[Begin Task input]

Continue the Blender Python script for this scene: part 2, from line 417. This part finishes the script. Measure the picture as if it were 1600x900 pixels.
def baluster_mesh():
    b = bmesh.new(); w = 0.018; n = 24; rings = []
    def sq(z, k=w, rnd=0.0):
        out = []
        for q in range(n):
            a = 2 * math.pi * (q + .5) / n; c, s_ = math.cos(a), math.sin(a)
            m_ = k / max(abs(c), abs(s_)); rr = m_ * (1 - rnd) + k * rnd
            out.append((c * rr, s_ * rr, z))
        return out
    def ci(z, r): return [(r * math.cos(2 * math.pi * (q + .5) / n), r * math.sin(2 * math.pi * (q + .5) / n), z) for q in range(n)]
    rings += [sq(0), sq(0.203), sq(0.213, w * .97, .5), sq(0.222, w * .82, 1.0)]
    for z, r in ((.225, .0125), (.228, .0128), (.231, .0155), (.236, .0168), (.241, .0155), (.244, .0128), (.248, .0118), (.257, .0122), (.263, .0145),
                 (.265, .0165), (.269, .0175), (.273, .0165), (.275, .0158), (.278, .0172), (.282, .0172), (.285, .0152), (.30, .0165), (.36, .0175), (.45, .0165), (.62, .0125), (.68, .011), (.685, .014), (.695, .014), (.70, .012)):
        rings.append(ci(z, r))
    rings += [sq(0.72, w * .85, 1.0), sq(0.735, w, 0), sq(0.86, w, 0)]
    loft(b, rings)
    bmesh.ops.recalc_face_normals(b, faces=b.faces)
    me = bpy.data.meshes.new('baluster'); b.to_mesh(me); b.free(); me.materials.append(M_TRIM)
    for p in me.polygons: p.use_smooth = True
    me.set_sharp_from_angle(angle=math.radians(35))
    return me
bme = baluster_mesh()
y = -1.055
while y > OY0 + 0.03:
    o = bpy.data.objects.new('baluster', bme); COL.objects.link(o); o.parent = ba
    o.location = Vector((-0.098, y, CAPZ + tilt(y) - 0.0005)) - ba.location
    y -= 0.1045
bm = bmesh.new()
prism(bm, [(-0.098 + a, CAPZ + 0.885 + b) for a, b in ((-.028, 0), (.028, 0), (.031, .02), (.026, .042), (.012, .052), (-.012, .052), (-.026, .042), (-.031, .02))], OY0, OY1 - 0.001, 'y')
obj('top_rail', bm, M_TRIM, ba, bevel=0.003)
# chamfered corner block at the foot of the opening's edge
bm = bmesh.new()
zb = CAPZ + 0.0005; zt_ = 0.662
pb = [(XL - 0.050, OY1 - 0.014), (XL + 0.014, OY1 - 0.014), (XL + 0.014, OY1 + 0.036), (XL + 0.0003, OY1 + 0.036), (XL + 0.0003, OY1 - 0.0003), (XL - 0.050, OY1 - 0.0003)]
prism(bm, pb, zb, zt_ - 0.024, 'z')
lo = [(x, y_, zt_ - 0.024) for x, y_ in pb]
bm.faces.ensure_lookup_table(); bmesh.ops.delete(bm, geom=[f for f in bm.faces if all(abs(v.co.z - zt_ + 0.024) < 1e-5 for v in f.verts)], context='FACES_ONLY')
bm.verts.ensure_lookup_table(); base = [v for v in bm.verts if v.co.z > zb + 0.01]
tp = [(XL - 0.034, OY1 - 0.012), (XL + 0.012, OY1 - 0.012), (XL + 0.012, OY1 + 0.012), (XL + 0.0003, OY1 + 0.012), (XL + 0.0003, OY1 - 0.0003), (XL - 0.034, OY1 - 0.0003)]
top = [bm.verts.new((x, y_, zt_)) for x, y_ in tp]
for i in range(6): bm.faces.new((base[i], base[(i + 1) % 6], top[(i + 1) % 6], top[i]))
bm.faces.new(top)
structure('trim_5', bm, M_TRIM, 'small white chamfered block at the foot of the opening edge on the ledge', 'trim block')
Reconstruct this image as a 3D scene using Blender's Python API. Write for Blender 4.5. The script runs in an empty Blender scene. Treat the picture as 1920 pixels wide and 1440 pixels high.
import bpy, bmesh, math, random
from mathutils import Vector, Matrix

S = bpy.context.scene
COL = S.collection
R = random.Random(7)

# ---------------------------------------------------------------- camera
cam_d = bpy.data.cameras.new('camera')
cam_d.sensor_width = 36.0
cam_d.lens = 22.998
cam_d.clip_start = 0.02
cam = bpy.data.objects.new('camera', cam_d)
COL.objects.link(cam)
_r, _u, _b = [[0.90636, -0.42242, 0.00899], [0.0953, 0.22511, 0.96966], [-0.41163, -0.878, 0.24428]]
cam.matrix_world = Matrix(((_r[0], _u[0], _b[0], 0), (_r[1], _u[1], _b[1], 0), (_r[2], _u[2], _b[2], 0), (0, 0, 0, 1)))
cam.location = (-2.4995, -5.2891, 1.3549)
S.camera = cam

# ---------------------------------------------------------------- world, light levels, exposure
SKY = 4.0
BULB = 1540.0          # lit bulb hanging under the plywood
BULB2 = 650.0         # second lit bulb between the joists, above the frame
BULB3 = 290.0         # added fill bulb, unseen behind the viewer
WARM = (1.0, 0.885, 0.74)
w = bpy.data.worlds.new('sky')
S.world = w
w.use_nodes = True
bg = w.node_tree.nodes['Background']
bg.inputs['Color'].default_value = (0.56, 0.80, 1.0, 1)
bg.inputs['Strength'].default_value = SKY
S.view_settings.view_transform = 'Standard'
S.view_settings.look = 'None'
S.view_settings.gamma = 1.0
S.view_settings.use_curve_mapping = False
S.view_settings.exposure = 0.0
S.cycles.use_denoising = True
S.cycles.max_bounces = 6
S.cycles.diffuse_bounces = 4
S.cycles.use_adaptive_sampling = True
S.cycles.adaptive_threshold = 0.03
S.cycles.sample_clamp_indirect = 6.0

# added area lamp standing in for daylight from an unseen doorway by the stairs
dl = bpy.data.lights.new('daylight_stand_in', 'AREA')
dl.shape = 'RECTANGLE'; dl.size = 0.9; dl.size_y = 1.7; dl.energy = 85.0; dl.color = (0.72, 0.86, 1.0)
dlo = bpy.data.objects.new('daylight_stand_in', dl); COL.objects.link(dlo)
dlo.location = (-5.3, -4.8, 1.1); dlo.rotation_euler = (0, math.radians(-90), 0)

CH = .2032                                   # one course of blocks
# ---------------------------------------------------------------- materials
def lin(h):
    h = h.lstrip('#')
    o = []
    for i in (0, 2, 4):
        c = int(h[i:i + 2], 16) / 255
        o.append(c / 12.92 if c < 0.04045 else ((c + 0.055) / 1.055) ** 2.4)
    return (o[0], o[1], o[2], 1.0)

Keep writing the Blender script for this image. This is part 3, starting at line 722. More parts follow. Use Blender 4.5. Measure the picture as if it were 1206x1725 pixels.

[End Task input]

→ **Direction**:
Return the lines from the line with "Reconstruct this image" through the line with "R = random.Random(7)", inclusive, exactly as they stand, and nothing else.

→ **Task result**:
Reconstruct this image as a 3D scene using Blender's Python API. Write for Blender 4.5. The script runs in an empty Blender scene. Treat the picture as 1920 pixels wide and 1440 pixels high.
import bpy, bmesh, math, random
from mathutils import Vector, Matrix

S = bpy.context.scene
COL = S.collection
R = random.Random(7)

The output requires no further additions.